Under unit banking , it is difficult to transfer funds .
4. Cash reserve ratio - In Branch banking system there is huge bank , with a number of branch in different places, can afford to manage with a lower cash reserve ratio in each of its branches .
In Unit bank , it has to maintain sufficient cash reserve to meet requirement of its depositors .
5. Rate of interest - There is an equality of interest rate under branch banking
There often arises inequality in rates of interest in different parts of the country .
17. Write a note on group banking ?
Ans - When two or more banks are directly owned , controlled and directed by a corporation , an association , etc. it is known as group banking . All policies of such banks are directed by holding company .
Merits - 1. Each member of the bank retains its separate entity and maintains its board of directors .
2. There is greater liquidity and mobility of resources .
3. Services of experts can be made available to member banks to manage their business efficiently .
4. Common standardised accounting system improves working of member banks.
5. There is economy of advertisement expenditure.
Demerits - 1. Control of member banks under group banking is less direct and more flexible than branch banking .
2. Efficiency of member banks is adversely affected because holding company uses banks as vehicles of manipulation and speculation .

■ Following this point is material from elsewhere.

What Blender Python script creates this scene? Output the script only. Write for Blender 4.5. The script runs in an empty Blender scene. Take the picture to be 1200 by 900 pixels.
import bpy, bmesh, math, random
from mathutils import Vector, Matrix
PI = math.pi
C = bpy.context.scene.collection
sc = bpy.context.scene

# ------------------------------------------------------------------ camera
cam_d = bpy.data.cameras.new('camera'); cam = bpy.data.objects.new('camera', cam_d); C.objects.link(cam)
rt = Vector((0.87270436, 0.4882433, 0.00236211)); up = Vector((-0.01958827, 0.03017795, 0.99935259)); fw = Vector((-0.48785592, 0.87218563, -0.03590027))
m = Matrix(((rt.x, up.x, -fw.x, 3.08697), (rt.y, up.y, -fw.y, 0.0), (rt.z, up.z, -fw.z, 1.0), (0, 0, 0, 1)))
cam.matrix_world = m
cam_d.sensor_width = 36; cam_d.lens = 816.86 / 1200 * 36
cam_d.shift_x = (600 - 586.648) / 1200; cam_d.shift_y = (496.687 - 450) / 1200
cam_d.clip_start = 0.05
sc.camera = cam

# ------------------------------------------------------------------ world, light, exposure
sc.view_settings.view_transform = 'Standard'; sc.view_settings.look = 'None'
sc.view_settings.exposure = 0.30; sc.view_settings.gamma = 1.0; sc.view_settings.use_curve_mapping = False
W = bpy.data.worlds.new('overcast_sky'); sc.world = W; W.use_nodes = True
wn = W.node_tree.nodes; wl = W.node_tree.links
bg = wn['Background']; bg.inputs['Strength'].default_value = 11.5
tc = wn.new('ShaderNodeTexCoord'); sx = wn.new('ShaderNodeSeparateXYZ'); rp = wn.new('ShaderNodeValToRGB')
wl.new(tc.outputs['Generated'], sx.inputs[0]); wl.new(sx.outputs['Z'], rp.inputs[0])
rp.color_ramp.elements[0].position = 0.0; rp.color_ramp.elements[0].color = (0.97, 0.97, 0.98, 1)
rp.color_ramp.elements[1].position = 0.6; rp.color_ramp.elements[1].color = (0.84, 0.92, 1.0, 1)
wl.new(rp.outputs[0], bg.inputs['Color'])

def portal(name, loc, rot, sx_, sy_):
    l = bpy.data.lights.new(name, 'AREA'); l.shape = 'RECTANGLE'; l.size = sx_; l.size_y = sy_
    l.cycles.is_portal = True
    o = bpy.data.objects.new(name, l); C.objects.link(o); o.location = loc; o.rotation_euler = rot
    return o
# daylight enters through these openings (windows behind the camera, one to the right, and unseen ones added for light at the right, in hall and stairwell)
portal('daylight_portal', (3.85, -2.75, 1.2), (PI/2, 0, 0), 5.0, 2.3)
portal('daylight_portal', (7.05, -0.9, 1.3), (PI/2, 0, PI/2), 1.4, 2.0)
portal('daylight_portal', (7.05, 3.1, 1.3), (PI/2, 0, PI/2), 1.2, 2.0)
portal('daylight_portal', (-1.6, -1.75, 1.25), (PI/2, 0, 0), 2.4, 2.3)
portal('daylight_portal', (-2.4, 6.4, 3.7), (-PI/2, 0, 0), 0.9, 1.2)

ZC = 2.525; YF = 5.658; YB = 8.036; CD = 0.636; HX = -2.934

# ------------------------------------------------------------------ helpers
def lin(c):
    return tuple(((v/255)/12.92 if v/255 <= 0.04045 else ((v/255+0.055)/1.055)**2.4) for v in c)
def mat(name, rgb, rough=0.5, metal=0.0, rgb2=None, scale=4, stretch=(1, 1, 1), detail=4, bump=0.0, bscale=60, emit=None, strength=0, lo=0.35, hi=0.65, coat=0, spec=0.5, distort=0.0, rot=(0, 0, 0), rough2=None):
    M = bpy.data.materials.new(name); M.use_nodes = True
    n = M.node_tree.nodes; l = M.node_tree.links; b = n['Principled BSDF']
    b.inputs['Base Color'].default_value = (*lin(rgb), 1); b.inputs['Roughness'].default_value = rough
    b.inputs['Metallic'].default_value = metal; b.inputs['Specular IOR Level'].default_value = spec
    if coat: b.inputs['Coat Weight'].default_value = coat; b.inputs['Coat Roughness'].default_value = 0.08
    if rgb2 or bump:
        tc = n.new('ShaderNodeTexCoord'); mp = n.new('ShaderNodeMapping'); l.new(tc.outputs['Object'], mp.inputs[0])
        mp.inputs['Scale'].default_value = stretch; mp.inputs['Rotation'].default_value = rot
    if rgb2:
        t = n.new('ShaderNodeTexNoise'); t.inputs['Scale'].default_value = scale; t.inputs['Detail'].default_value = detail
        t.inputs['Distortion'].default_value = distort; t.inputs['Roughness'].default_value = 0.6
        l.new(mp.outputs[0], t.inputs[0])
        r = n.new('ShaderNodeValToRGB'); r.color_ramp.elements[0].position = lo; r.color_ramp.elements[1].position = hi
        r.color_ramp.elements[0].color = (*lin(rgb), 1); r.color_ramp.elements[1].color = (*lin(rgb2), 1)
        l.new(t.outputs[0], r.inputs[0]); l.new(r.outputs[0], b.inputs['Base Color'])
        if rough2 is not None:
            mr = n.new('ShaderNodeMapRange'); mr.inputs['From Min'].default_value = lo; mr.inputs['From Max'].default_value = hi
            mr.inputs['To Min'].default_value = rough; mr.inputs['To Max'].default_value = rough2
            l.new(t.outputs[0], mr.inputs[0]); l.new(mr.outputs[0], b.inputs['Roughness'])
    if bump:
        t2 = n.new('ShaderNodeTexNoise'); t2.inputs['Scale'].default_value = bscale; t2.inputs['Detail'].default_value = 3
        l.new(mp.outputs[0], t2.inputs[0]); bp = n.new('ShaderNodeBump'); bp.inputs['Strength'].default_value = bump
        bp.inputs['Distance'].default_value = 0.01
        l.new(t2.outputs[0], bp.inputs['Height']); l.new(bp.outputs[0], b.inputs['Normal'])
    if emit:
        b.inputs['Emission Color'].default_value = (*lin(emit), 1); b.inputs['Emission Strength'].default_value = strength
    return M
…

3. The failure of one bank affects working of other banks.
4. The common purchasing agencies often indulge in corrupt practices .
18. What do you mean by Chain Banking ?
Ans - Chain banking is a system where an individual or group of individuals or members of a family control operations of two or more banks . The control is exercised either through holding majority of shares in each bank or interlocking directorship .
19. State the definition of a bank?
Ans - A bank is an institution which accepts deposits from people who have ability to save and provides financial assistance to people who need assistance by means of credit creation .Sir Horace White says, " Bank is a manufacture of credit and machine for facilitating exchanges ".